Some credit managers will be familiar with the practice of seeking personal guarantees (PGs) from Directors to support credit extended to limited companies, but how much protection do they really provide?

PG stacking: a risk factor

The risk of a PG being of limited value increases when Directors provide multiple PGs (known as PG stacking), and their personal assets are not sufficient to cover the debts. Having a PG does not grant you any priority: whether you were the first or last to obtain the PG, you will be one of the Director’s unsecured creditors.

An article from the Purbeck PG Insurance Monitor shows that demand for insurance cover to protect Directors from claims against their personal wealth and assets increased sharply in 2023: up 93% year on year.

This suggests that Directors have become more concerned about a call being made on their PGs.

Managing risk

When managing multiple credit lines, it is important for credit managers to stay alert to any signs that the risk profile of a customer might be changing. This can be achieved through regular communication and by discussing any issues they might be experiencing. Sector-specific market intelligence can also help to flag any potential issues at an early stage, but there is not always transparency in a director’s finances. Often if a director’s company were to fail, then their personal financial circumstances are likely to deteriorate as well. One simple step that credit managers can take to assess the value of seeking a PG, or assessing an existing one, is to undertake a land registry search, as a PG backed up by a charge over a property is usually considered as a stronger form of assurance. Other steps could be to request HMRC and payroll information from the Director.

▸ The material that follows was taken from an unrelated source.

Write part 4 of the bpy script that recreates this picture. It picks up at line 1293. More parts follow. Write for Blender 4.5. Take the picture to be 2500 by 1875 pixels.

When considering making a call on a guarantor to enforce the payment under the PG, it is important to understand 1) if the PG is unlimited or limited to a specific amount and 2) what the payment terms are? Failing to make a payment under the terms of the PG could lead to a petition for an individual’s bankruptcy. You should seek legal advice before proceeding as a PG should only be provided by a ‘competent’ person. A claim against an individual in a bankruptcy would be ranked as an unsecured creditor. One of the reasons you may want to pursue this route of bankruptcy is if an individual was putting assets beyond the reach of creditors. Otherwise, you could be throwing more good money after bad.

Calls for a Register

The credit management industry has been calling for protection against the misuse of PGs for some time. Establishing a Register and making PGs a matter of public record could be an effective solution. But who would own and run the Register? And would it be mandatory? There have been many suggestions about how it might work, but ultimately the UK Government will need to decide what action to take. The credit industry will have to watch and wait, but in the meantime, we could be sat on a mountain of worthless PGs.